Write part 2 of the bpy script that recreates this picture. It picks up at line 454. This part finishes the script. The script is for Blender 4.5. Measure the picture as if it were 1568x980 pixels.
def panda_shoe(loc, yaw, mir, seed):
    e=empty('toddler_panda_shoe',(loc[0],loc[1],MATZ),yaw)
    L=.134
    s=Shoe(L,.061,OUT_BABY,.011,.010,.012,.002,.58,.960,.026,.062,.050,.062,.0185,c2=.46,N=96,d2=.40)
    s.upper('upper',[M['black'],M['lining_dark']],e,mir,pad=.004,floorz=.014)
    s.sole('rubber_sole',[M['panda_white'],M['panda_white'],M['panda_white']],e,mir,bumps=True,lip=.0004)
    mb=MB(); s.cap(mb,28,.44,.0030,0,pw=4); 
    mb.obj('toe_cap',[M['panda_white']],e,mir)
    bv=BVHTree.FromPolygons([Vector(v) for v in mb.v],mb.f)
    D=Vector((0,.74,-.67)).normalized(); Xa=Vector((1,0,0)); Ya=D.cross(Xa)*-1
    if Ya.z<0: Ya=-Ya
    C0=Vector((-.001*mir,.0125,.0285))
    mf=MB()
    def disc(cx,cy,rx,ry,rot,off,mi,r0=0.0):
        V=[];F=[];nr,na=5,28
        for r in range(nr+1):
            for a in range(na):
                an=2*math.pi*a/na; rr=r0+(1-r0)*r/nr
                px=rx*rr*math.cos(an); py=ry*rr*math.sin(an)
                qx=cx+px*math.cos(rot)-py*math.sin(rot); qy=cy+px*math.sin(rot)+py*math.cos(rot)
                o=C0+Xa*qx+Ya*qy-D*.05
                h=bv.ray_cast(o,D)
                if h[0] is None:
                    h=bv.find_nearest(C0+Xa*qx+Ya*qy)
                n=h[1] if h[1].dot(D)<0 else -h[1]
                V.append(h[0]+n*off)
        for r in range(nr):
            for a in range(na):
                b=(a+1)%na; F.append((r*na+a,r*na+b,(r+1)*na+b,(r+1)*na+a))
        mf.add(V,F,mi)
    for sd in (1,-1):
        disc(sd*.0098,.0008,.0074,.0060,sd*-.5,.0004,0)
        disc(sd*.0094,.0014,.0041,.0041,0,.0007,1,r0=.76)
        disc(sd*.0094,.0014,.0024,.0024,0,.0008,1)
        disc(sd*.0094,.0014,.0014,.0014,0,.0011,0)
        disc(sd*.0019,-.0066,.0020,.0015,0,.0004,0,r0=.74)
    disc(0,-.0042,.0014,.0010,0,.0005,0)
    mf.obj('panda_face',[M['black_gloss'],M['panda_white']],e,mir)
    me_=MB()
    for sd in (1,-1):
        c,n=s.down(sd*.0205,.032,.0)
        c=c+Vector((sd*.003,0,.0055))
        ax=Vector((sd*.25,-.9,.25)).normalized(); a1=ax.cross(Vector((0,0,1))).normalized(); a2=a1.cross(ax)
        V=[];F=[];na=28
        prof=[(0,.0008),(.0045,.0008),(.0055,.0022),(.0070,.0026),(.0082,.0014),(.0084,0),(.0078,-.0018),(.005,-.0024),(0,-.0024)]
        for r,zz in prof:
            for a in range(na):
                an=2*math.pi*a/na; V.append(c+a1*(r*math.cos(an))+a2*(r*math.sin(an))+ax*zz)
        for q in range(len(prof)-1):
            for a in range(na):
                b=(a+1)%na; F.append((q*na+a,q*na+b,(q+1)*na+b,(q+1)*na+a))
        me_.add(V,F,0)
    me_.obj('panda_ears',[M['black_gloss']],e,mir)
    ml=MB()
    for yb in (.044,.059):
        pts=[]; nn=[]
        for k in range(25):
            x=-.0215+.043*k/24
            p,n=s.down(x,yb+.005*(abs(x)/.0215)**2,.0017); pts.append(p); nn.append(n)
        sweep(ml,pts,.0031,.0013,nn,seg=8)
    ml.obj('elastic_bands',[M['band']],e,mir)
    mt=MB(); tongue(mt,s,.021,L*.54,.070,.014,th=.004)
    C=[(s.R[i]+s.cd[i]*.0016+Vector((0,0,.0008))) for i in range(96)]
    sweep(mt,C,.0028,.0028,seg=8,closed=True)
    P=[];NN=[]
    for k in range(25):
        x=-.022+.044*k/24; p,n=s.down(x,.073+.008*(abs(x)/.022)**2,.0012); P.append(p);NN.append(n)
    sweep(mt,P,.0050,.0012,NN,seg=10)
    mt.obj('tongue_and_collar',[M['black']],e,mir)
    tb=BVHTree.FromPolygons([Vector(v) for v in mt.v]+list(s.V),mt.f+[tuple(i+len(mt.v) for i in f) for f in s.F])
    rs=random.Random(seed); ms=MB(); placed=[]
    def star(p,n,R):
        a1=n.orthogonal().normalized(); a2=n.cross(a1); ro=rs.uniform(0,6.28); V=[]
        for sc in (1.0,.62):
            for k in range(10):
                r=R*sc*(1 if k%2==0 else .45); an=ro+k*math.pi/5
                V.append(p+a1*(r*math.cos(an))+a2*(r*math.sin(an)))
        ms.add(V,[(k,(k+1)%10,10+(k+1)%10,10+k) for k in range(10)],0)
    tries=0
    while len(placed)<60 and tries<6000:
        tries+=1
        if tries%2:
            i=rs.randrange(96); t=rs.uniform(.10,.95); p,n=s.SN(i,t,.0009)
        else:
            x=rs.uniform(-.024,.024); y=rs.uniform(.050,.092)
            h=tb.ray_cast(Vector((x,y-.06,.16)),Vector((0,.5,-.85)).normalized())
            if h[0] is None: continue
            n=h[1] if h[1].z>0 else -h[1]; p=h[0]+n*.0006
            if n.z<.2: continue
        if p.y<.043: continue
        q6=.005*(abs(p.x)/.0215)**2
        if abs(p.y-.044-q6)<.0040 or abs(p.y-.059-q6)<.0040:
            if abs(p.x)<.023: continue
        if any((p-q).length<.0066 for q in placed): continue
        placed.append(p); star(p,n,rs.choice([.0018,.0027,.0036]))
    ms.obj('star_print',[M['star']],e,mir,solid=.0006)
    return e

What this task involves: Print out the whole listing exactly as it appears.

Correct response:
Write part 2 of the bpy script that recreates this picture. It picks up at line 454. This part finishes the script. The script is for Blender 4.5. Measure the picture as if it were 1568x980 pixels.
def panda_shoe(loc, yaw, mir, seed):
    e=empty('toddler_panda_shoe',(loc[0],loc[1],MATZ),yaw)
    L=.134
    s=Shoe(L,.061,OUT_BABY,.011,.010,.012,.002,.58,.960,.026,.062,.050,.062,.0185,c2=.46,N=96,d2=.40)
    s.upper('upper',[M['black'],M['lining_dark']],e,mir,pad=.004,floorz=.014)
    s.sole('rubber_sole',[M['panda_white'],M['panda_white'],M['panda_white']],e,mir,bumps=True,lip=.0004)
    mb=MB(); s.cap(mb,28,.44,.0030,0,pw=4); 
    mb.obj('toe_cap',[M['panda_white']],e,mir)
    bv=BVHTree.FromPolygons([Vector(v) for v in mb.v],mb.f)
    D=Vector((0,.74,-.67)).normalized(); Xa=Vector((1,0,0)); Ya=D.cross(Xa)*-1
    if Ya.z<0: Ya=-Ya
    C0=Vector((-.001*mir,.0125,.0285))
    mf=MB()
    def disc(cx,cy,rx,ry,rot,off,mi,r0=0.0):
        V=[];F=[];nr,na=5,28
        for r in range(nr+1):
            for a in range(na):
                an=2*math.pi*a/na; rr=r0+(1-r0)*r/nr
                px=rx*rr*math.cos(an); py=ry*rr*math.sin(an)
                qx=cx+px*math.cos(rot)-py*math.sin(rot); qy=cy+px*math.sin(rot)+py*math.cos(rot)
                o=C0+Xa*qx+Ya*qy-D*.05
                h=bv.ray_cast(o,D)
                if h[0] is None:
                    h=bv.find_nearest(C0+Xa*qx+Ya*qy)
                n=h[1] if h[1].dot(D)<0 else -h[1]
                V.append(h[0]+n*off)
        for r in range(nr):
            for a in range(na):
                b=(a+1)%na; F.append((r*na+a,r*na+b,(r+1)*na+b,(r+1)*na+a))
        mf.add(V,F,mi)
    for sd in (1,-1):
        disc(sd*.0098,.0008,.0074,.0060,sd*-.5,.0004,0)
        disc(sd*.0094,.0014,.0041,.0041,0,.0007,1,r0=.76)
        disc(sd*.0094,.0014,.0024,.0024,0,.0008,1)
        disc(sd*.0094,.0014,.0014,.0014,0,.0011,0)
        disc(sd*.0019,-.0066,.0020,.0015,0,.0004,0,r0=.74)
    disc(0,-.0042,.0014,.0010,0,.0005,0)
    mf.obj('panda_face',[M['black_gloss'],M['panda_white']],e,mir)
    me_=MB()
    for sd in (1,-1):
        c,n=s.down(sd*.0205,.032,.0)
        c=c+Vector((sd*.003,0,.0055))
        ax=Vector((sd*.25,-.9,.25)).normalized(); a1=ax.cross(Vector((0,0,1))).normalized(); a2=a1.cross(ax)
        V=[];F=[];na=28
        prof=[(0,.0008),(.0045,.0008),(.0055,.0022),(.0070,.0026),(.0082,.0014),(.0084,0),(.0078,-.0018),(.005,-.0024),(0,-.0024)]
        for r,zz in prof:
            for a in range(na):
                an=2*math.pi*a/na; V.append(c+a1*(r*math.cos(an))+a2*(r*math.sin(an))+ax*zz)
        for q in range(len(prof)-1):
            for a in range(na):
                b=(a+1)%na; F.append((q*na+a,q*na+b,(q+1)*na+b,(q+1)*na+a))
        me_.add(V,F,0)
    me_.obj('panda_ears',[M['black_gloss']],e,mir)
    ml=MB()
    for yb in (.044,.059):
        pts=[]; nn=[]
        for k in range(25):
            x=-.0215+.043*k/24
            p,n=s.down(x,yb+.005*(abs(x)/.0215)**2,.0017); pts.append(p); nn.append(n)
        sweep(ml,pts,.0031,.0013,nn,seg=8)
    ml.obj('elastic_bands',[M['band']],e,mir)
    mt=MB(); tongue(mt,s,.021,L*.54,.070,.014,th=.004)
    C=[(s.R[i]+s.cd[i]*.0016+Vector((0,0,.0008))) for i in range(96)]
    sweep(mt,C,.0028,.0028,seg=8,closed=True)
    P=[];NN=[]
    for k in range(25):
        x=-.022+.044*k/24; p,n=s.down(x,.073+.008*(abs(x)/.022)**2,.0012); P.append(p);NN.append(n)
    sweep(mt,P,.0050,.0012,NN,seg=10)
    mt.obj('tongue_and_collar',[M['black']],e,mir)
    tb=BVHTree.FromPolygons([Vector(v) for v in mt.v]+list(s.V),mt.f+[tuple(i+len(mt.v) for i in f) for f in s.F])
    rs=random.Random(seed); ms=MB(); placed=[]
    def star(p,n,R):
        a1=n.orthogonal().normalized(); a2=n.cross(a1); ro=rs.uniform(0,6.28); V=[]
        for sc in (1.0,.62):
            for k in range(10):
                r=R*sc*(1 if k%2==0 else .45); an=ro+k*math.pi/5
                V.append(p+a1*(r*math.cos(an))+a2*(r*math.sin(an)))
        ms.add(V,[(k,(k+1)%10,10+(k+1)%10,10+k) for k in range(10)],0)
    tries=0
    while len(placed)<60 and tries<6000:
        tries+=1
        if tries%2:
            i=rs.randrange(96); t=rs.uniform(.10,.95); p,n=s.SN(i,t,.0009)
        else:
            x=rs.uniform(-.024,.024); y=rs.uniform(.050,.092)
            h=tb.ray_cast(Vector((x,y-.06,.16)),Vector((0,.5,-.85)).normalized())
            if h[0] is None: continue
            n=h[1] if h[1].z>0 else -h[1]; p=h[0]+n*.0006
            if n.z<.2: continue
        if p.y<.043: continue
        q6=.005*(abs(p.x)/.0215)**2
        if abs(p.y-.044-q6)<.0040 or abs(p.y-.059-q6)<.0040:
            if abs(p.x)<.023: continue
        if any((p-q).length<.0066 for q in placed): continue
        placed.append(p); star(p,n,rs.choice([.0018,.0027,.0036]))
    ms.obj('star_print',[M['star']],e,mir,solid=.0006)
    return e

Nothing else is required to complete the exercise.